WHAT TO WORK ON -
Repeat exactly what appears from the opening line of the listing to the line with "mb = MB(); mb.box(GX0, GX1, YG", inclusive.
══ RECORD EXCERPTS ══
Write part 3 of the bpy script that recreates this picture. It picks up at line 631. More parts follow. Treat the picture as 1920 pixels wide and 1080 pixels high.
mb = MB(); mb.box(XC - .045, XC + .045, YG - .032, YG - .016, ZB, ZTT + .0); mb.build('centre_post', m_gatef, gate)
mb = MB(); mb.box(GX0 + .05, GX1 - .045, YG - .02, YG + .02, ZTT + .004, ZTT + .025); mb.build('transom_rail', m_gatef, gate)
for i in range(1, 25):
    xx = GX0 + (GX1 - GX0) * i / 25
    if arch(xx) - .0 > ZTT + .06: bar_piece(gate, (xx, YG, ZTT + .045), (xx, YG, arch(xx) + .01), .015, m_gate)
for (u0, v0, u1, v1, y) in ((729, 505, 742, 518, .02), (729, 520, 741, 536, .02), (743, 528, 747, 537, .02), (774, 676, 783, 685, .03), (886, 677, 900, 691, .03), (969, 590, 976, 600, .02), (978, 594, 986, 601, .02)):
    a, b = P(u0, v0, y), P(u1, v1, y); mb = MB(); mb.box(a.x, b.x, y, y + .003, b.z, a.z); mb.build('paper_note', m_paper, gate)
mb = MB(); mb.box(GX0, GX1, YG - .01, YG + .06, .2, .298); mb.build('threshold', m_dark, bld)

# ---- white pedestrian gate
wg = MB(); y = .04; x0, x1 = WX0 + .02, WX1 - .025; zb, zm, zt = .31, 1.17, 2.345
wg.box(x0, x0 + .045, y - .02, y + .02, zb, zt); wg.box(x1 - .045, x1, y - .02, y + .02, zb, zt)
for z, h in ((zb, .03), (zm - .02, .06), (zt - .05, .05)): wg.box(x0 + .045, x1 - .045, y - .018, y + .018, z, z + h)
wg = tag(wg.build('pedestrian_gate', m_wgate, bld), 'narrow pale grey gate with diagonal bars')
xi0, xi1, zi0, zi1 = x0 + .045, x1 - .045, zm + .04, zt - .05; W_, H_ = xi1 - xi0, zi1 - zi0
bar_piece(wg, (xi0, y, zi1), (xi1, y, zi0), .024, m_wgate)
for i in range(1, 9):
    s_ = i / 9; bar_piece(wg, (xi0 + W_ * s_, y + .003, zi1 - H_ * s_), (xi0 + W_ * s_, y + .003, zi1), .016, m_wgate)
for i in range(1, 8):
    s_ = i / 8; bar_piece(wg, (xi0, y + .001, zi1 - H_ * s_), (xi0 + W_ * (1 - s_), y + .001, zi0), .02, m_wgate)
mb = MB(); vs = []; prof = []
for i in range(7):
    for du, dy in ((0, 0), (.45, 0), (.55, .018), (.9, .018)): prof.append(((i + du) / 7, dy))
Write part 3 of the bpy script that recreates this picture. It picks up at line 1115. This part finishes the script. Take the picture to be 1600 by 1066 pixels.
═══
EXERCISE OUTPUT -
Write part 3 of the bpy script that recreates this picture. It picks up at line 631. More parts follow. Treat the picture as 1920 pixels wide and 1080 pixels high.
mb = MB(); mb.box(XC - .045, XC + .045, YG - .032, YG - .016, ZB, ZTT + .0); mb.build('centre_post', m_gatef, gate)
mb = MB(); mb.box(GX0 + .05, GX1 - .045, YG - .02, YG + .02, ZTT + .004, ZTT + .025); mb.build('transom_rail', m_gatef, gate)
for i in range(1, 25):
    xx = GX0 + (GX1 - GX0) * i / 25
    if arch(xx) - .0 > ZTT + .06: bar_piece(gate, (xx, YG, ZTT + .045), (xx, YG, arch(xx) + .01), .015, m_gate)
for (u0, v0, u1, v1, y) in ((729, 505, 742, 518, .02), (729, 520, 741, 536, .02), (743, 528, 747, 537, .02), (774, 676, 783, 685, .03), (886, 677, 900, 691, .03), (969, 590, 976, 600, .02), (978, 594, 986, 601, .02)):
    a, b = P(u0, v0, y), P(u1, v1, y); mb = MB(); mb.box(a.x, b.x, y, y + .003, b.z, a.z); mb.build('paper_note', m_paper, gate)
mb = MB(); mb.box(GX0, GX1, YG - .01, YG + .06, .2, .298); mb.build('threshold', m_dark, bld)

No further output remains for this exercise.